Jeff Tayer has worked for the Washington Department of Fish and Wildlife for the past 32 years. For the past 14 years he has been a Regional Director for WDFW in Eastern Washington. These duties cover the range of WDFW responsibilities but special areas of focus have been tribal relations and agreements, large land acquisitions, salmon recovery and endangered species issues. Mr.Tayer is the President of the Board of the Kittitas Conservation Trust, a local land trust and is heavily involved in land protection issues in Central Washington.

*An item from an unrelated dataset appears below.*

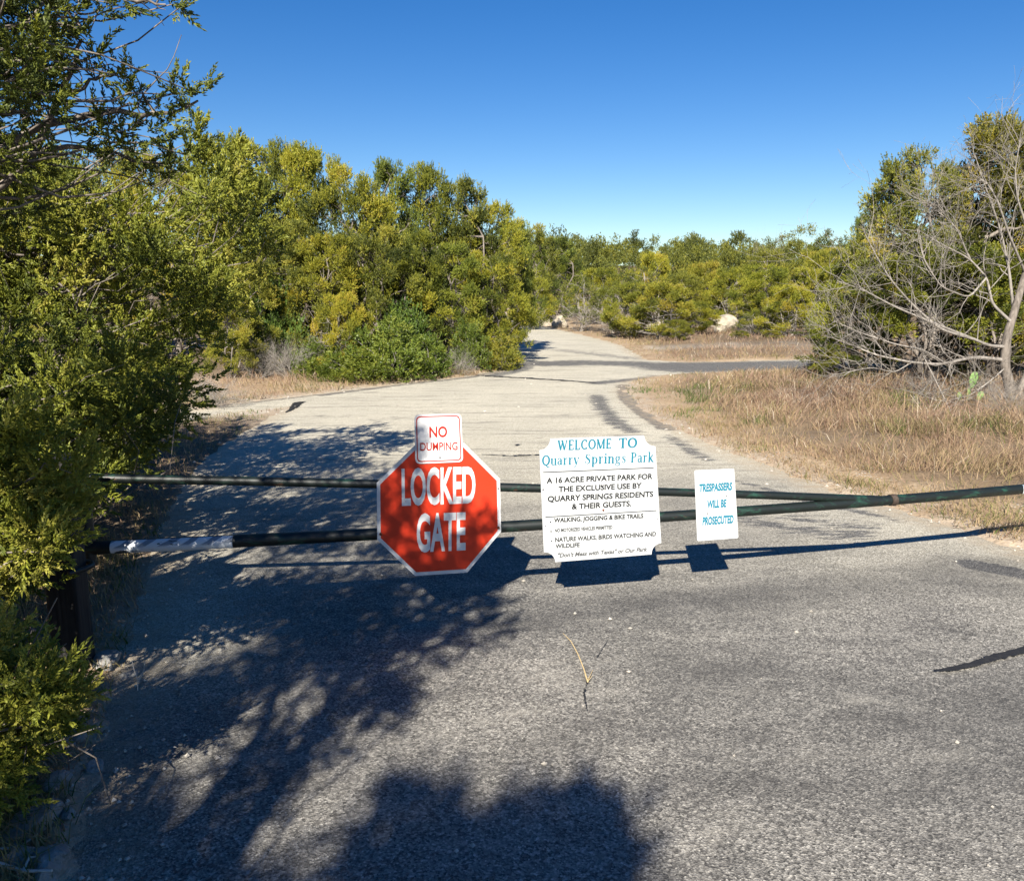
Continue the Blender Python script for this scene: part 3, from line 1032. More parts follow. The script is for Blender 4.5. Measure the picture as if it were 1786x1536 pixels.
MR = 'bushes beyond the grass island'
for a in [
    ('j1', 928, 42.0, 402, 46, 'juniper_tree', 'tall juniper straight beyond the road bend', (1.0, 1.0, .9)),
    ('j0', 968, 50.0, 425, 50, 'juniper_tree', 'dark juniper behind the grey thicket beyond the bend', Gn),
    ('y0', 930, 38.0, 490, 36, 'juniper_bush', 'low bush at the outer curve of the road bend', Ye),
    ('g0', 1012, 36.0, 490, 46, 'juniper_bush', 'silvery grey thicket beside the pale boulder', (.9, .95, 1.1)),
    ('g0', 1065, 34.0, 498, 52, 'juniper_bush', 'grey-green thicket with many bare limbs next to the silvery one', (1, 1, 1)),
    ('y0', 1095, 31.0, 500, 52, 'juniper_bush', 'olive bush with pale forked stems at the island edge', (.95, 1, .95)),
    ('y1', 1150, 29.6, 500, 66, 'juniper_bush', 'broad yellow-green bush in front, nearest the gravel', (1, 1.02, .9)),
    ('y0', 1205, 30.5, 530, 44, 'juniper_bush', 'low yellow bush just before the pale rocks', Ye),
    ('y0', 1045, 42.0, 475, 46, 'juniper_bush', 'pale olive bush above the grey-green thicket', Ye),
    ('g0', 1110, 41.0, 472, 52, 'juniper_bush', 'greyish bush high behind the broad yellow-green one', (1.1, 1.1, 1)),
    ('y1', 1135, 45.0, 450, 40, 'juniper_bush', 'bright-topped bush touching the wooded slope', Ye),
    ('y0', 1185, 40.0, 485, 50, 'juniper_bush', 'grey-limbed yellow bush above the pale rocks', (1, 1, 1)),
    ('y1', 1225, 42.0, 465, 46, 'juniper_bush', 'rounded yellow bush second from the pale snag', (1, 1.0, .9)),
    ('y0', 1272, 39.0, 475, 46, 'juniper_bush', 'tall yellow bush rising behind the cream boulder', Ye),
    ('j3', 1330, 31.0, 468, 56, 'juniper_bush', 'tall dense yellow-green bush behind the far side of the branch road', (1.05, 1.12, .85)),
    ('y1', 1372, 29.0, 505, 52, 'juniper_bush', 'bright yellow bush with twisted grey stems over the island end', (1.1, 1.12, .8)),
    ('g0', 1312, 29.5, 545, 34, 'juniper_bush', 'small silvery bush between the rocks and the bright yellow bush', (1, 1, 1)),
    ('y1', 1405, 34.0, 475, 52, 'juniper_bush', 'yellow-green bush seen through the outermost bare twigs', (1, 1.05, .9)),
    ('j1', 1450, 36.0, 440, 56, 'juniper_bush', 'large olive bush half covered by the bare tree twigs', (1.05, 1.05, .9)),
    ('y0', 1330, 44.0, 445, 44, 'juniper_bush', 'bush crowned by the pale dead snag', (.95, .95, 1)),
    ('y0', 1480, 44.0, 445, 50, 'juniper_bush', 'yellowish bush on the skyline beside the dark spire juniper', Ye),
    ('y1', 1420, 48.0, 445, 46, 'juniper_bush', 'pale yellow bush on the skyline between two dark crowns', (1, 1.0, .9)),
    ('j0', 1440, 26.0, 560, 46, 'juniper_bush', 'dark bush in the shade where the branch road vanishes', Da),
    ('y0', 1290, 27.9, 585, 16, 'juniper_bush', 'tiny bush tucked against the rocks', (1, 1, .9)),
    ('y1', 1345, 27.4, 580, 20, 'juniper_bush', 'knee-high yellow bush at the end of the gravel', (1, 1, .9)),
    ('y0', 1180, 27.9, 560, 30, 'juniper_bush', 'ragged low bush with pale stems rising from the dry grass', (1, 1, .9)),
]:
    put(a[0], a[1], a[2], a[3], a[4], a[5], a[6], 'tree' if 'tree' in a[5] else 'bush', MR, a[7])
put('b0', 1330, 45.0, 415, 24, 'dead_snag', 'pale leafless snag standing out of the yellow bushes', 'dead tree', BR)
put('j4', 1500, 60.0, 385, 28, 'oak_tree', 'thin pale tree poking above the skyline near the dark spire', 'tree', MR, (.8, 1, 1.2))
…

Recently renewable energy issues have been an area of agency and individual focus and Mr. Tayer is the WDFW representative on the Washington Energy Facility Site Evaluation Council and a principle participant in developing WDFW current wind power mitigation and site selection guidelines.

Lynn Decker

Lynn Decker has been the director of The Nature Conservancy’s Fire Learning Network since 2003.  The Network links 60-70 community-based landscape groups across the U.S. and fosters a collaborative science-based process to restore fire adapted ecosystems at ecologically meaningful scales, while managing fuels to abate current threats related to altered fire regimes.  Lynn facilitates the design of regional networks and workshops, advises site-based project teams and links them to external sources of support, and communicates regularly with agency staff and other partners about the innovations and learning generated by the network.

Before joining the Conservancy, Lynn worked for 20 years in Forest Service Research and National Forest Systems Management, primarily in the areas of fisheries, aquatic ecology, riparian and watershed science and management.  She spent the last three years of this time as an Aquatic Ecologist, working on integrating fisheries and watershed and wildlife concerns into the National Fire Plan.